- TASK DETAILS: Return the material word for word. Do not include pictures.

########################################

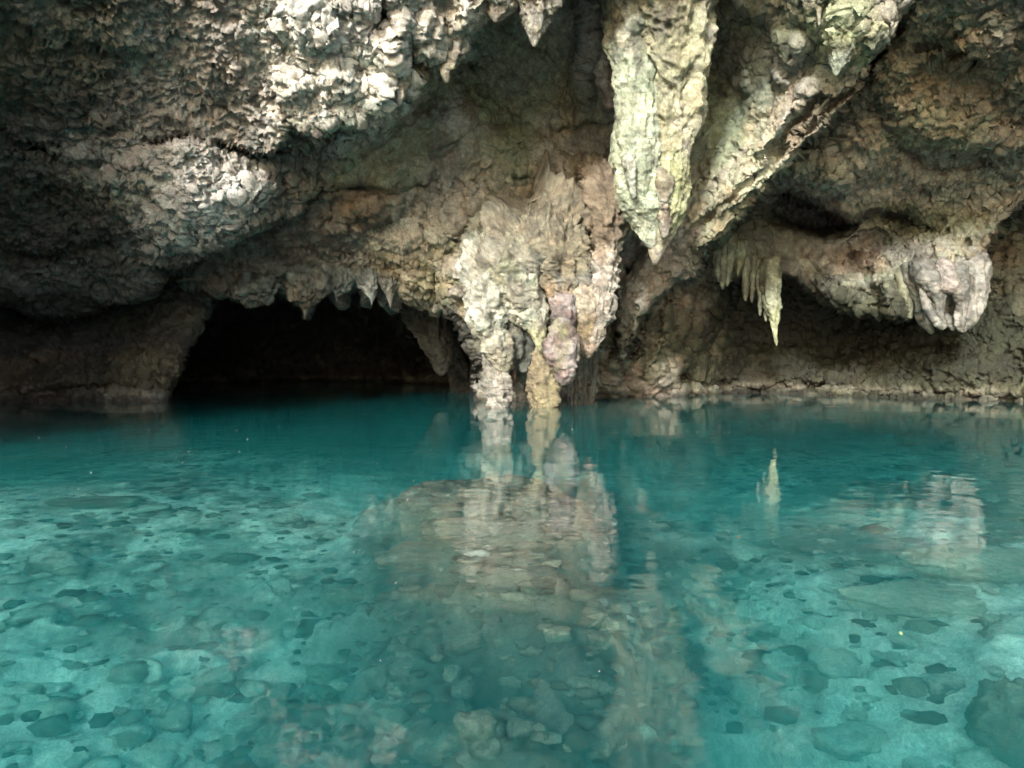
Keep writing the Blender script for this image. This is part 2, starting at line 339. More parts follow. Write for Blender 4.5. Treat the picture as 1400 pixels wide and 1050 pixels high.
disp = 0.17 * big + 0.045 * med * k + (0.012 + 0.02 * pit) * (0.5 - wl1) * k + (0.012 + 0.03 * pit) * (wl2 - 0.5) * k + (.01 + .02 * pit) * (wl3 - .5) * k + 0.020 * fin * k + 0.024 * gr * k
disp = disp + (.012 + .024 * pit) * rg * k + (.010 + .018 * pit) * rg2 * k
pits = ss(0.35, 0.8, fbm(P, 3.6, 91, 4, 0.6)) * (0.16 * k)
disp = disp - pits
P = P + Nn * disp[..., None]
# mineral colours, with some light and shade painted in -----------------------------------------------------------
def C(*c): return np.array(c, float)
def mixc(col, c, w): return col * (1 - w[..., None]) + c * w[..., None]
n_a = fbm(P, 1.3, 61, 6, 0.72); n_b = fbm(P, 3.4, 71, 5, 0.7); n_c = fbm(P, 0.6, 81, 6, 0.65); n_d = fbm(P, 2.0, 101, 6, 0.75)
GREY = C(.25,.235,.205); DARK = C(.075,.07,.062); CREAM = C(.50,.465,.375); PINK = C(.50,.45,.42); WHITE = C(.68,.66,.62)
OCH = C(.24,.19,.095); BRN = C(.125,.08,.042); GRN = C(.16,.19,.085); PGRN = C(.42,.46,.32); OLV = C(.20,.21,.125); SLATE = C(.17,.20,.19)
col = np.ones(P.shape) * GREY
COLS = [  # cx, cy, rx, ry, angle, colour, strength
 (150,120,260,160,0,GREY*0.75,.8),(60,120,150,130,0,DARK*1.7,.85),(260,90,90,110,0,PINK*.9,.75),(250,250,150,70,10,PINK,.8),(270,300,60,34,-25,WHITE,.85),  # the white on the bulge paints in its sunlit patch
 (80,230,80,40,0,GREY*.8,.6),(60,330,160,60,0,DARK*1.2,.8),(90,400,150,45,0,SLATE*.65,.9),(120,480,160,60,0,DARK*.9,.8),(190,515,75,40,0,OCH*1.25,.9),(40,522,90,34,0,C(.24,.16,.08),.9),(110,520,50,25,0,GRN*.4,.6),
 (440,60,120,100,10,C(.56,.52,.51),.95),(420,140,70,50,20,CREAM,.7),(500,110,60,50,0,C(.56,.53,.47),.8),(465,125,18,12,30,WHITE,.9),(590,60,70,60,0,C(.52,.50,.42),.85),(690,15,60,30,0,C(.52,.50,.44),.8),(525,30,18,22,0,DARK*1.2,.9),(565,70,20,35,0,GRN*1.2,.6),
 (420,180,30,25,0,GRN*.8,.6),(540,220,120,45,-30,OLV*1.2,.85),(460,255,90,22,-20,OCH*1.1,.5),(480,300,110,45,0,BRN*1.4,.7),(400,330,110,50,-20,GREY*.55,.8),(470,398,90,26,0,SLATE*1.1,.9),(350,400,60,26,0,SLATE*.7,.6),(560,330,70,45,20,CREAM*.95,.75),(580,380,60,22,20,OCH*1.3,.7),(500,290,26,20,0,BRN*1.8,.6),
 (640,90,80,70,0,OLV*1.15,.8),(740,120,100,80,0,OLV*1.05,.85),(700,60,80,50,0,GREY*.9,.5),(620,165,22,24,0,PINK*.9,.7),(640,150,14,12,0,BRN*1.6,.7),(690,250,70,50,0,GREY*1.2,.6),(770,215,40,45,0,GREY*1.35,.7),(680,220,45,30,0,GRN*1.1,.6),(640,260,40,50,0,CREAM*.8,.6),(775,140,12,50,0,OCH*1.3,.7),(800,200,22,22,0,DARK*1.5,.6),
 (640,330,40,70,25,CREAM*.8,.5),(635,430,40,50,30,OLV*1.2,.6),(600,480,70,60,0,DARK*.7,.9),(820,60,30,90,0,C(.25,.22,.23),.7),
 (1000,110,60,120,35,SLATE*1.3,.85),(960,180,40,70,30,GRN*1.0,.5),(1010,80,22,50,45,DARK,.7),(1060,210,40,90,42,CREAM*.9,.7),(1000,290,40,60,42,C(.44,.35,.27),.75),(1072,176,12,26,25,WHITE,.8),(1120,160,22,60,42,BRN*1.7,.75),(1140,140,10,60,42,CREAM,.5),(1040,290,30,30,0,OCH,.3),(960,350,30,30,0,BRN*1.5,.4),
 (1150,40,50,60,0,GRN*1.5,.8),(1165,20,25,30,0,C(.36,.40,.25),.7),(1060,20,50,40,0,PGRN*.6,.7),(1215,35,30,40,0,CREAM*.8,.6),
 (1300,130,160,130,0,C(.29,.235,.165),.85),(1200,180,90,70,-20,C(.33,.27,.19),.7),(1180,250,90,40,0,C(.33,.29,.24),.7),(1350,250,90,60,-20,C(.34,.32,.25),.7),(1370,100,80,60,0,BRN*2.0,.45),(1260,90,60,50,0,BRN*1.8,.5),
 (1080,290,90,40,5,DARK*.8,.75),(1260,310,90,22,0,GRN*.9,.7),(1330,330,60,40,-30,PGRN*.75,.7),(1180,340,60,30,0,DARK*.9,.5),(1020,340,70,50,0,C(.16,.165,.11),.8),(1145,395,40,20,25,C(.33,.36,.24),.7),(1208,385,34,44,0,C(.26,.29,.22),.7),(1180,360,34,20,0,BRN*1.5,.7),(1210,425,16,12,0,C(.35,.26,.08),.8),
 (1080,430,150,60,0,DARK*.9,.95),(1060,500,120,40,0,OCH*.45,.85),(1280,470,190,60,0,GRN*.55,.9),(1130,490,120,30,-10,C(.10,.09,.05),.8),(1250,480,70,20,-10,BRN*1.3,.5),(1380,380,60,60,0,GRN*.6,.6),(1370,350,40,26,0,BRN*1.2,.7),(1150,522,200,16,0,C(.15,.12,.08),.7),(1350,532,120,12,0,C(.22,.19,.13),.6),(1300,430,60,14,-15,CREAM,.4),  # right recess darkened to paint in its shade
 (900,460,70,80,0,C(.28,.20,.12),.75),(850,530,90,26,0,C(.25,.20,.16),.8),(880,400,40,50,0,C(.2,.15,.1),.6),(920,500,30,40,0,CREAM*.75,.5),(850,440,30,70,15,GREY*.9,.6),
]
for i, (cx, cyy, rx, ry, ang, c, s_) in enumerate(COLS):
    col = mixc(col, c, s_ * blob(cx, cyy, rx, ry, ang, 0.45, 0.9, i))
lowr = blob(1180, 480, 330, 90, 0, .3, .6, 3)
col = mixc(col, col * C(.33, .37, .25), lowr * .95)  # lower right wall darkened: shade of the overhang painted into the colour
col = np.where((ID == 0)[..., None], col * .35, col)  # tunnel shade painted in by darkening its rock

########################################

- THE RESPONSE:
Keep writing the Blender script for this image. This is part 2, starting at line 339. More parts follow. Write for Blender 4.5. Treat the picture as 1400 pixels wide and 1050 pixels high.
disp = 0.17 * big + 0.045 * med * k + (0.012 + 0.02 * pit) * (0.5 - wl1) * k + (0.012 + 0.03 * pit) * (wl2 - 0.5) * k + (.01 + .02 * pit) * (wl3 - .5) * k + 0.020 * fin * k + 0.024 * gr * k
disp = disp + (.012 + .024 * pit) * rg * k + (.010 + .018 * pit) * rg2 * k
pits = ss(0.35, 0.8, fbm(P, 3.6, 91, 4, 0.6)) * (0.16 * k)
disp = disp - pits
P = P + Nn * disp[..., None]
# mineral colours, with some light and shade painted in -----------------------------------------------------------
def C(*c): return np.array(c, float)
def mixc(col, c, w): return col * (1 - w[..., None]) + c * w[..., None]
n_a = fbm(P, 1.3, 61, 6, 0.72); n_b = fbm(P, 3.4, 71, 5, 0.7); n_c = fbm(P, 0.6, 81, 6, 0.65); n_d = fbm(P, 2.0, 101, 6, 0.75)
GREY = C(.25,.235,.205); DARK = C(.075,.07,.062); CREAM = C(.50,.465,.375); PINK = C(.50,.45,.42); WHITE = C(.68,.66,.62)
OCH = C(.24,.19,.095); BRN = C(.125,.08,.042); GRN = C(.16,.19,.085); PGRN = C(.42,.46,.32); OLV = C(.20,.21,.125); SLATE = C(.17,.20,.19)
col = np.ones(P.shape) * GREY
COLS = [  # cx, cy, rx, ry, angle, colour, strength
 (150,120,260,160,0,GREY*0.75,.8),(60,120,150,130,0,DARK*1.7,.85),(260,90,90,110,0,PINK*.9,.75),(250,250,150,70,10,PINK,.8),(270,300,60,34,-25,WHITE,.85),  # the white on the bulge paints in its sunlit patch
 (80,230,80,40,0,GREY*.8,.6),(60,330,160,60,0,DARK*1.2,.8),(90,400,150,45,0,SLATE*.65,.9),(120,480,160,60,0,DARK*.9,.8),(190,515,75,40,0,OCH*1.25,.9),(40,522,90,34,0,C(.24,.16,.08),.9),(110,520,50,25,0,GRN*.4,.6),
 (440,60,120,100,10,C(.56,.52,.51),.95),(420,140,70,50,20,CREAM,.7),(500,110,60,50,0,C(.56,.53,.47),.8),(465,125,18,12,30,WHITE,.9),(590,60,70,60,0,C(.52,.50,.42),.85),(690,15,60,30,0,C(.52,.50,.44),.8),(525,30,18,22,0,DARK*1.2,.9),(565,70,20,35,0,GRN*1.2,.6),
 (420,180,30,25,0,GRN*.8,.6),(540,220,120,45,-30,OLV*1.2,.85),(460,255,90,22,-20,OCH*1.1,.5),(480,300,110,45,0,BRN*1.4,.7),(400,330,110,50,-20,GREY*.55,.8),(470,398,90,26,0,SLATE*1.1,.9),(350,400,60,26,0,SLATE*.7,.6),(560,330,70,45,20,CREAM*.95,.75),(580,380,60,22,20,OCH*1.3,.7),(500,290,26,20,0,BRN*1.8,.6),
 (640,90,80,70,0,OLV*1.15,.8),(740,120,100,80,0,OLV*1.05,.85),(700,60,80,50,0,GREY*.9,.5),(620,165,22,24,0,PINK*.9,.7),(640,150,14,12,0,BRN*1.6,.7),(690,250,70,50,0,GREY*1.2,.6),(770,215,40,45,0,GREY*1.35,.7),(680,220,45,30,0,GRN*1.1,.6),(640,260,40,50,0,CREAM*.8,.6),(775,140,12,50,0,OCH*1.3,.7),(800,200,22,22,0,DARK*1.5,.6),
 (640,330,40,70,25,CREAM*.8,.5),(635,430,40,50,30,OLV*1.2,.6),(600,480,70,60,0,DARK*.7,.9),(820,60,30,90,0,C(.25,.22,.23),.7),
 (1000,110,60,120,35,SLATE*1.3,.85),(960,180,40,70,30,GRN*1.0,.5),(1010,80,22,50,45,DARK,.7),(1060,210,40,90,42,CREAM*.9,.7),(1000,290,40,60,42,C(.44,.35,.27),.75),(1072,176,12,26,25,WHITE,.8),(1120,160,22,60,42,BRN*1.7,.75),(1140,140,10,60,42,CREAM,.5),(1040,290,30,30,0,OCH,.3),(960,350,30,30,0,BRN*1.5,.4),
 (1150,40,50,60,0,GRN*1.5,.8),(1165,20,25,30,0,C(.36,.40,.25),.7),(1060,20,50,40,0,PGRN*.6,.7),(1215,35,30,40,0,CREAM*.8,.6),
 (1300,130,160,130,0,C(.29,.235,.165),.85),(1200,180,90,70,-20,C(.33,.27,.19),.7),(1180,250,90,40,0,C(.33,.29,.24),.7),(1350,250,90,60,-20,C(.34,.32,.25),.7),(1370,100,80,60,0,BRN*2.0,.45),(1260,90,60,50,0,BRN*1.8,.5),
 (1080,290,90,40,5,DARK*.8,.75),(1260,310,90,22,0,GRN*.9,.7),(1330,330,60,40,-30,PGRN*.75,.7),(1180,340,60,30,0,DARK*.9,.5),(1020,340,70,50,0,C(.16,.165,.11),.8),(1145,395,40,20,25,C(.33,.36,.24),.7),(1208,385,34,44,0,C(.26,.29,.22),.7),(1180,360,34,20,0,BRN*1.5,.7),(1210,425,16,12,0,C(.35,.26,.08),.8),
 (1080,430,150,60,0,DARK*.9,.95),(1060,500,120,40,0,OCH*.45,.85),(1280,470,190,60,0,GRN*.55,.9),(1130,490,120,30,-10,C(.10,.09,.05),.8),(1250,480,70,20,-10,BRN*1.3,.5),(1380,380,60,60,0,GRN*.6,.6),(1370,350,40,26,0,BRN*1.2,.7),(1150,522,200,16,0,C(.15,.12,.08),.7),(1350,532,120,12,0,C(.22,.19,.13),.6),(1300,430,60,14,-15,CREAM,.4),  # right recess darkened to paint in its shade
 (900,460,70,80,0,C(.28,.20,.12),.75),(850,530,90,26,0,C(.25,.20,.16),.8),(880,400,40,50,0,C(.2,.15,.1),.6),(920,500,30,40,0,CREAM*.75,.5),(850,440,30,70,15,GREY*.9,.6),
]
for i, (cx, cyy, rx, ry, ang, c, s_) in enumerate(COLS):
    col = mixc(col, c, s_ * blob(cx, cyy, rx, ry, ang, 0.45, 0.9, i))
lowr = blob(1180, 480, 330, 90, 0, .3, .6, 3)
col = mixc(col, col * C(.33, .37, .25), lowr * .95)  # lower right wall darkened: shade of the overhang painted into the colour
col = np.where((ID == 0)[..., None], col * .35, col)  # tunnel shade painted in by darkening its rock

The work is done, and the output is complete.